### Short task
Quote the material below exactly as written, from the first line to the line that holds "the carousel's island", endpoints included.

### Source material
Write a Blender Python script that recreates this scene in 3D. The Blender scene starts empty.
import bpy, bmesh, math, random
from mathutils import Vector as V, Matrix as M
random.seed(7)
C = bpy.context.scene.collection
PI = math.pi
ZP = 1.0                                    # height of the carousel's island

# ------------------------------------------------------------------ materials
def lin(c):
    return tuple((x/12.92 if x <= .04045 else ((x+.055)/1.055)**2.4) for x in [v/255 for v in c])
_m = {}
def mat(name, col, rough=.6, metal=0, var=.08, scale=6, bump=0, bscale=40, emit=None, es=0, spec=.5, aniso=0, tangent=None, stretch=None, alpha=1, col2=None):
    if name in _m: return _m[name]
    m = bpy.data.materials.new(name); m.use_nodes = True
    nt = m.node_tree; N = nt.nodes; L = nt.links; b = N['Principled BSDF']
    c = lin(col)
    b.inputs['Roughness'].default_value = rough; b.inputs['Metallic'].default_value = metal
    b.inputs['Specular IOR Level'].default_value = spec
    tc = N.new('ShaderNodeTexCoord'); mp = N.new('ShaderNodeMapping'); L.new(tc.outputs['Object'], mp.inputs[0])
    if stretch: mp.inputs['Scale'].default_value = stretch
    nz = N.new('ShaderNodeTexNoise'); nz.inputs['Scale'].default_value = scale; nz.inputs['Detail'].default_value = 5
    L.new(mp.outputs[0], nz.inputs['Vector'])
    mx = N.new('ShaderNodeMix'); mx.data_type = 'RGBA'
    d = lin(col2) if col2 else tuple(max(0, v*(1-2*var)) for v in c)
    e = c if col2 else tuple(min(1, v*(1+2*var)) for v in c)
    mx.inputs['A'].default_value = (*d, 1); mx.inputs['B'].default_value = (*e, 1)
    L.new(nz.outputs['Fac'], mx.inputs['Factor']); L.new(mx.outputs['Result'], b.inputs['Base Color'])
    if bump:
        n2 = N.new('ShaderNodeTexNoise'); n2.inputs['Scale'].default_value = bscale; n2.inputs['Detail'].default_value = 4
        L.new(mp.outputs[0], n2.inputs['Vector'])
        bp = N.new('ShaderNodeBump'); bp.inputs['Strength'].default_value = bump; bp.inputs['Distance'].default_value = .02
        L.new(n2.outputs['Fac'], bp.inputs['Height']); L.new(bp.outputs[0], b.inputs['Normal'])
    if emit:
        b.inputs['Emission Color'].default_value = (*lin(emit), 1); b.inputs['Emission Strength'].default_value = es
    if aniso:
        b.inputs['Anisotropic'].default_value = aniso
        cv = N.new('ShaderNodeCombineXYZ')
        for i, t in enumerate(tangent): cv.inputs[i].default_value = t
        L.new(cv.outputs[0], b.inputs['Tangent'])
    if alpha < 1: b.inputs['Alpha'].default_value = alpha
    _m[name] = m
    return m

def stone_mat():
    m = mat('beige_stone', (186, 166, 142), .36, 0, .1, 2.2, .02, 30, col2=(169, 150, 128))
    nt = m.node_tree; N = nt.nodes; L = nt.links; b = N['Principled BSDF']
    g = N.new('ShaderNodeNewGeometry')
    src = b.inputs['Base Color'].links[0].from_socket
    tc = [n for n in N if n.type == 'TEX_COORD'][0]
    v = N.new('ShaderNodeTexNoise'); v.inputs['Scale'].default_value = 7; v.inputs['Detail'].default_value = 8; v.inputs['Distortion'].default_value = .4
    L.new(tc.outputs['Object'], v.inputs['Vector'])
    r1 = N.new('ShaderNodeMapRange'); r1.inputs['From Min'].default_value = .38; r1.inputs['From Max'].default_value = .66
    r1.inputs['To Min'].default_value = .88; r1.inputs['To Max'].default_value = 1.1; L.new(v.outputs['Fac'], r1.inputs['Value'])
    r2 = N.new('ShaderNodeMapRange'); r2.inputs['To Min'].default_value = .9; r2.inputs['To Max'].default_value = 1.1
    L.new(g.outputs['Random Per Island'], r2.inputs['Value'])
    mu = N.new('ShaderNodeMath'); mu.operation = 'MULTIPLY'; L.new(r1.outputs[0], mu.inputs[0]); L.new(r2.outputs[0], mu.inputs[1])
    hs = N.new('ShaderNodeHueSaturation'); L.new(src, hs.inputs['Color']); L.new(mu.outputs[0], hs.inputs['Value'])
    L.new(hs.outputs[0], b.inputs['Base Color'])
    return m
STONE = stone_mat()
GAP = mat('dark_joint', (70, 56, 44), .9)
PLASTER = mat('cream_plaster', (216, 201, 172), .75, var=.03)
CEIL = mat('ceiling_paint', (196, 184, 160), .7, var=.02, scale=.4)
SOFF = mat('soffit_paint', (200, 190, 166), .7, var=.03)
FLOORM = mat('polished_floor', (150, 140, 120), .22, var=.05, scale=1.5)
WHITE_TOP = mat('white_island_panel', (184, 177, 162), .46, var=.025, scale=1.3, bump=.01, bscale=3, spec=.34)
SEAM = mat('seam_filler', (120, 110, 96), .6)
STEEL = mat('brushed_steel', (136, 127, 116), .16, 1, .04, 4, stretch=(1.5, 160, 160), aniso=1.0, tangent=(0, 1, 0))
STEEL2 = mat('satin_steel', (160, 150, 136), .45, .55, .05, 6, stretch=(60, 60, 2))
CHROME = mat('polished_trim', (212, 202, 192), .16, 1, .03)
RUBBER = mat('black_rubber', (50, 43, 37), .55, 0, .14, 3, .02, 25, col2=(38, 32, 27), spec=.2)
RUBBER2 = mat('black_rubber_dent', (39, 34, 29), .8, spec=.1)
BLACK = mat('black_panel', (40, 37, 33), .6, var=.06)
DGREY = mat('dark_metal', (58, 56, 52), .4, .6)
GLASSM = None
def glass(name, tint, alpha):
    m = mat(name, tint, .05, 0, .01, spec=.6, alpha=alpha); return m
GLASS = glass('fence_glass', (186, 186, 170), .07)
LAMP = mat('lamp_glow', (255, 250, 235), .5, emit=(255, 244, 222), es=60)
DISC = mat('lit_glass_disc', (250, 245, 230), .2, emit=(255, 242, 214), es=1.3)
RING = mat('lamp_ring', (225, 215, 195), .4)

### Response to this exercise
Write a Blender Python script that recreates this scene in 3D. The Blender scene starts empty.
import bpy, bmesh, math, random
from mathutils import Vector as V, Matrix as M
random.seed(7)
C = bpy.context.scene.collection
PI = math.pi
ZP = 1.0                                    # height of the carousel's island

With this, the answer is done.